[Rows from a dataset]
==========
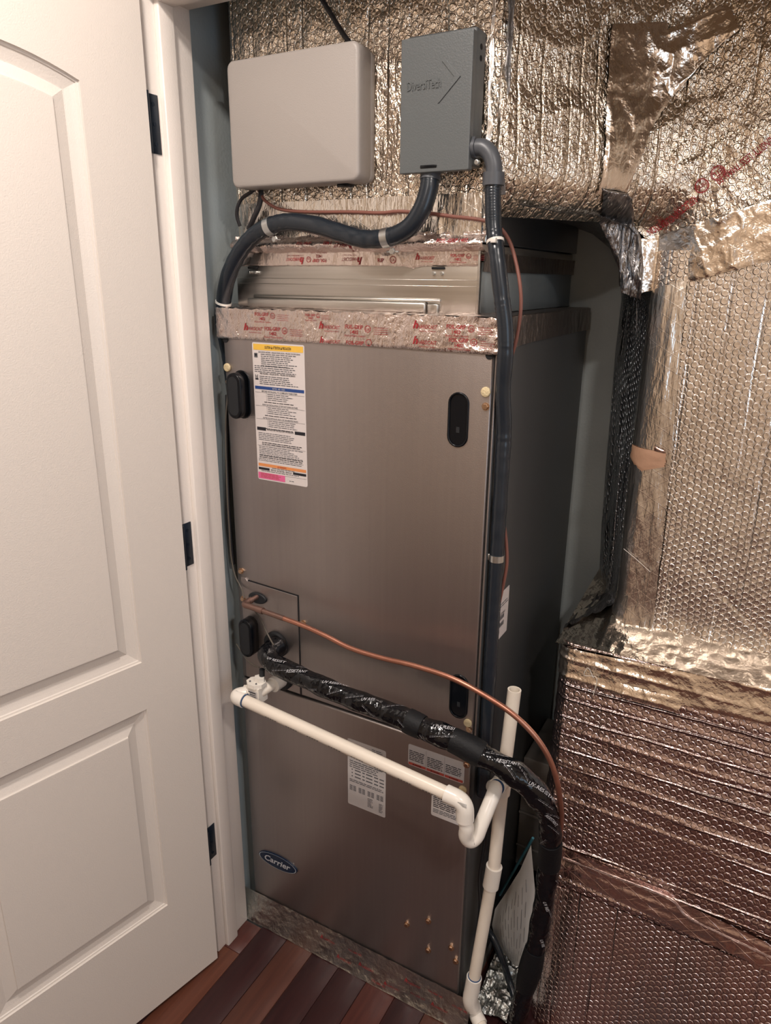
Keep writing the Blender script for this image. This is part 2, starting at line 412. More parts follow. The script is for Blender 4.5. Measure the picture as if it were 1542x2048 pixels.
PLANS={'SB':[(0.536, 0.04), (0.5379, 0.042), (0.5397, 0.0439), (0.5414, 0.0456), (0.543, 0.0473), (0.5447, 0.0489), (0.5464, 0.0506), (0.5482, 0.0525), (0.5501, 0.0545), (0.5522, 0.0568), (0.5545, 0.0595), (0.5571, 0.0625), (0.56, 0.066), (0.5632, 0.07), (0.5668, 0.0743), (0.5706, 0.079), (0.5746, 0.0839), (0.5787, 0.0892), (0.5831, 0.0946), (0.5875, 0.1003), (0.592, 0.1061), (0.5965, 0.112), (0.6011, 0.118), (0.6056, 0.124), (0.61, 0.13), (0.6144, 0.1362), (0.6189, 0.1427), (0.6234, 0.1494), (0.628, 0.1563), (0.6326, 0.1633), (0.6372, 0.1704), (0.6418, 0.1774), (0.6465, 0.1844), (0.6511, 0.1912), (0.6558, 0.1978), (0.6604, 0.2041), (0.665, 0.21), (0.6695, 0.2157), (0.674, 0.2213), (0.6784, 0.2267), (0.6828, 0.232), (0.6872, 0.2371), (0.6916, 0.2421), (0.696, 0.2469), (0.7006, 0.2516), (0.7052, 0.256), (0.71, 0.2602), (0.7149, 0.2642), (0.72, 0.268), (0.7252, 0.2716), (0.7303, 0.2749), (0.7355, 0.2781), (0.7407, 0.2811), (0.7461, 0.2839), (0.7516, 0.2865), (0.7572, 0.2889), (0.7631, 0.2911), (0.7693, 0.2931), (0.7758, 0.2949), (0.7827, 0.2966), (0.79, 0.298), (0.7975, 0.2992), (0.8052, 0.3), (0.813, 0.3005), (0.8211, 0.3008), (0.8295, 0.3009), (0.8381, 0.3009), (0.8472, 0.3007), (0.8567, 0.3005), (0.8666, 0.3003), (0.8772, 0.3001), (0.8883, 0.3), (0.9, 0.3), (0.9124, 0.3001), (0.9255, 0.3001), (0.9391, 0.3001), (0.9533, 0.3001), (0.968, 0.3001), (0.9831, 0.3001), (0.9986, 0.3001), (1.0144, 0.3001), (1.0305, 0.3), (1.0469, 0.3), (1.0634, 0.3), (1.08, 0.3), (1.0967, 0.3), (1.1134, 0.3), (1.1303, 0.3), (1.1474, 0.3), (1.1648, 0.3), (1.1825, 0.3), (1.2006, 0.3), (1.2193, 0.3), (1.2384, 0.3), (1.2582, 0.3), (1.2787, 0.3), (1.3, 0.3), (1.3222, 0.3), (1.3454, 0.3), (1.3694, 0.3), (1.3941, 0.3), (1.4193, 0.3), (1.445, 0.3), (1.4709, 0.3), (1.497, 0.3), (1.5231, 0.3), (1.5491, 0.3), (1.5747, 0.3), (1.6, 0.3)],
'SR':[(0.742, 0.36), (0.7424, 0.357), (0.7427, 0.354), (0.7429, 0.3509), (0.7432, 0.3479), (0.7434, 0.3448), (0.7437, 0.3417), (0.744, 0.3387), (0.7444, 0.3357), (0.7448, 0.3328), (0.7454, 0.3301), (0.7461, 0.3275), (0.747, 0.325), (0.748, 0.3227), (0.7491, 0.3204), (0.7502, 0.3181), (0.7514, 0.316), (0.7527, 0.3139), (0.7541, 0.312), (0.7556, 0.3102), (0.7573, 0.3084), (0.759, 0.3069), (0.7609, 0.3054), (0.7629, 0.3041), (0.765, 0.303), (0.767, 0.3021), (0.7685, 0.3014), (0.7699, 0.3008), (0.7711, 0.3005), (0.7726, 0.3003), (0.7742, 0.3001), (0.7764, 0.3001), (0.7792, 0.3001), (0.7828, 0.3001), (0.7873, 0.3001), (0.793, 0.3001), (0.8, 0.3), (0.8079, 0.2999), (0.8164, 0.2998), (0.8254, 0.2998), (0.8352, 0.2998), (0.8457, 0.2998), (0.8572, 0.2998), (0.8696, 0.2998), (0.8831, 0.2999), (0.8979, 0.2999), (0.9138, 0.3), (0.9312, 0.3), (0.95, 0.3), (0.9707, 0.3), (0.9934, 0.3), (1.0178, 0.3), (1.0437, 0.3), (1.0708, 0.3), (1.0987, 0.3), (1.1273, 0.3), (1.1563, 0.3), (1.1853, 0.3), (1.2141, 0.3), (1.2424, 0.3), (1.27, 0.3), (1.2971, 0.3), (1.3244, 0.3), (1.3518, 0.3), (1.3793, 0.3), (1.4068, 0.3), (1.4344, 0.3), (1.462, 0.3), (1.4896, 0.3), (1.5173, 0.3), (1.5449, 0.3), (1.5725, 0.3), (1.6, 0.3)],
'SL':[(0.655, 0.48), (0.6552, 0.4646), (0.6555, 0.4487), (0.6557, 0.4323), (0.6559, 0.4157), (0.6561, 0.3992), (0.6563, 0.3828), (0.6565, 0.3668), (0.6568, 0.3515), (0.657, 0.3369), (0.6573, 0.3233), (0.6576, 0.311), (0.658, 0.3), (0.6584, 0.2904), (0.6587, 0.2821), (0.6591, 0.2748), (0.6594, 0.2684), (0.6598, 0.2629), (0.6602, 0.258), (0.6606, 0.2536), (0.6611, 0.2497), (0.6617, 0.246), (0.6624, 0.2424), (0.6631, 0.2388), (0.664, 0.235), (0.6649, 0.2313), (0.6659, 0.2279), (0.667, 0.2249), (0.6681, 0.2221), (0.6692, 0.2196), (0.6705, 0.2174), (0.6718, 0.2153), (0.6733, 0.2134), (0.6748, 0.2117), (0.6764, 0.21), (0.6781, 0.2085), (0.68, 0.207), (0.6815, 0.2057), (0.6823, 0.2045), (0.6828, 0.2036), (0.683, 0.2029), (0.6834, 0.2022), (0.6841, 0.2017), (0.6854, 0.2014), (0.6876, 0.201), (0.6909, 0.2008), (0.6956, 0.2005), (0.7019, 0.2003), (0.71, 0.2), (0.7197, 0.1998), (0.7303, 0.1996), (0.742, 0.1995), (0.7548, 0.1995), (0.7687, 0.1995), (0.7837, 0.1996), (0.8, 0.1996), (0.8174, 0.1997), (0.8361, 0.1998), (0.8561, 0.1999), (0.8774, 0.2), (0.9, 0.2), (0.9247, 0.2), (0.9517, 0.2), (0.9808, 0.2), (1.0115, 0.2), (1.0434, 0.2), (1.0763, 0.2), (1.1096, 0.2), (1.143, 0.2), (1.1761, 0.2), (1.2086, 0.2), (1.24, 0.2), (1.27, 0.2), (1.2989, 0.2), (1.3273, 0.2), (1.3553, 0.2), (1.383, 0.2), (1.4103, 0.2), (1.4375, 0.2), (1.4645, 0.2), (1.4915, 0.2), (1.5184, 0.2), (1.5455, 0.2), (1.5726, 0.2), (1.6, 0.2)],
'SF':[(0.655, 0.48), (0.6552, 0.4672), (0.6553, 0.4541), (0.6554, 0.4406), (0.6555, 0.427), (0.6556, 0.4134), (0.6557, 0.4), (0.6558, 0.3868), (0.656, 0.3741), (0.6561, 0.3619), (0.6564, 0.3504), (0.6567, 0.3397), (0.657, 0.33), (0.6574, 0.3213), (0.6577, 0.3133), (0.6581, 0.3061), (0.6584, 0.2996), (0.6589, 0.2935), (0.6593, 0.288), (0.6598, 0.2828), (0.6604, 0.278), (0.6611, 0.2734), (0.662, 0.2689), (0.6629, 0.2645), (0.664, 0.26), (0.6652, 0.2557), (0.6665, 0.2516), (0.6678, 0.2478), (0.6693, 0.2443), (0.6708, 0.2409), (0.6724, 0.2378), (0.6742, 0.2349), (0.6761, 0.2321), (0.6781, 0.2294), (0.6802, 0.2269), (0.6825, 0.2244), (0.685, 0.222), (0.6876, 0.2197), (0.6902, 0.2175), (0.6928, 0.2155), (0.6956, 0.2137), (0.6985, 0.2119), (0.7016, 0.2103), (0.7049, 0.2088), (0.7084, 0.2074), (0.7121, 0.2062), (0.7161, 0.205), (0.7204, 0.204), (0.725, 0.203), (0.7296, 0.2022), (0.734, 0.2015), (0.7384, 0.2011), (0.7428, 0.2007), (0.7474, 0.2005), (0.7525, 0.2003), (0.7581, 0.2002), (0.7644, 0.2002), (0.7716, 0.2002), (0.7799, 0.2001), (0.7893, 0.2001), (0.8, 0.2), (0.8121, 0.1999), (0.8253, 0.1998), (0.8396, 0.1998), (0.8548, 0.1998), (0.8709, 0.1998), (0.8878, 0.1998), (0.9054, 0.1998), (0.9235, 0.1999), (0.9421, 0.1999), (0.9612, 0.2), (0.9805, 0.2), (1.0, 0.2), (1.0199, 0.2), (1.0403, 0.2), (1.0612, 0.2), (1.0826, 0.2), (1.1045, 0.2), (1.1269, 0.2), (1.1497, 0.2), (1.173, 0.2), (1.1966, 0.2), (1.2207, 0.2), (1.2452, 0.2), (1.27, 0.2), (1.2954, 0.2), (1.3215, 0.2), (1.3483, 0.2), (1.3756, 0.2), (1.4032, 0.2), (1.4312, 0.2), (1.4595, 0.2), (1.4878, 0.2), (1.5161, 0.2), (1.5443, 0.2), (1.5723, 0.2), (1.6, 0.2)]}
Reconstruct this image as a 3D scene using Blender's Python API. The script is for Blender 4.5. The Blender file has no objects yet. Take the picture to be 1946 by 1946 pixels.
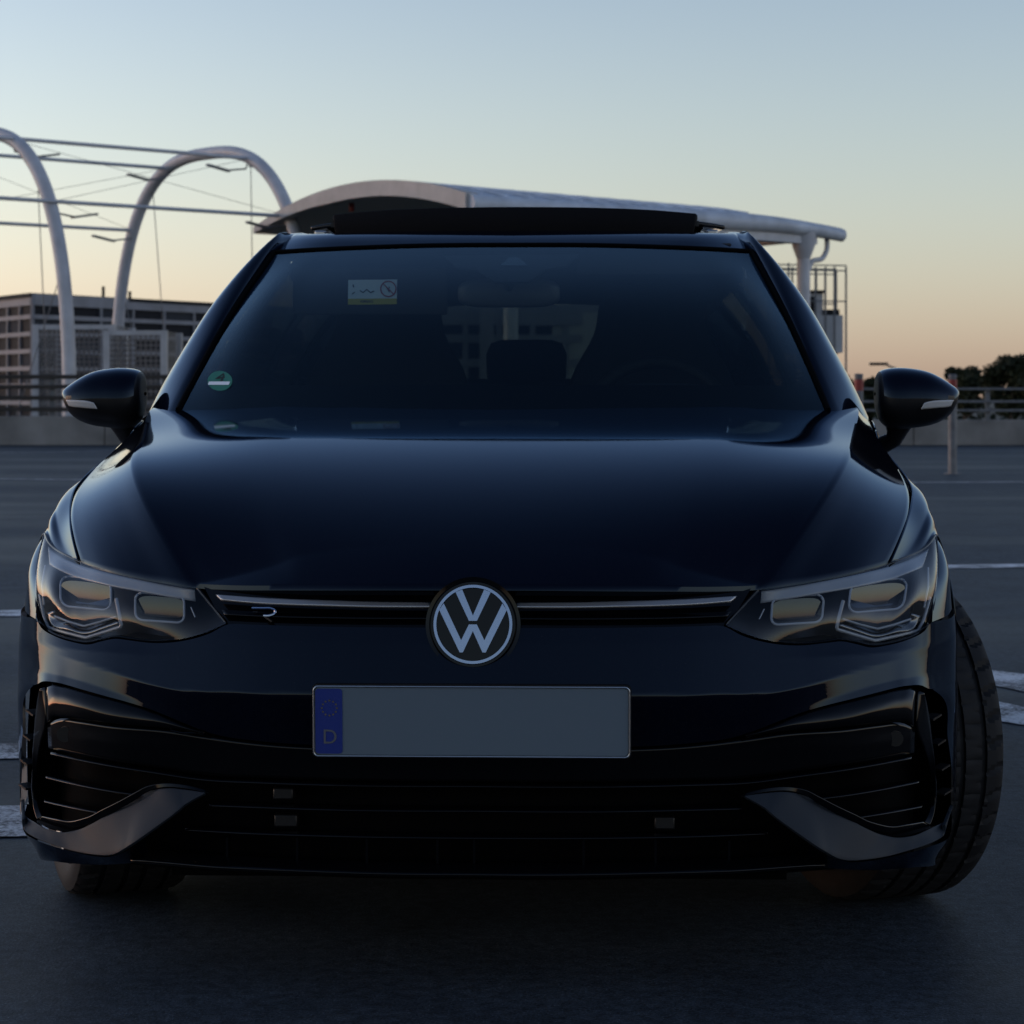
==========
- [Set exercise]:
Look through the entries above; copy each line where the string "this" appears.

- [Expected answer]:
Keep writing the Blender script for this image. This is part 2, starting at line 412. More parts follow. The script is for Blender 4.5. Measure the picture as if it were 1542x2048 pixels.
Reconstruct this image as a 3D scene using Blender's Python API. The script is for Blender 4.5. The Blender file has no objects yet. Take the picture to be 1946 by 1946 pixels.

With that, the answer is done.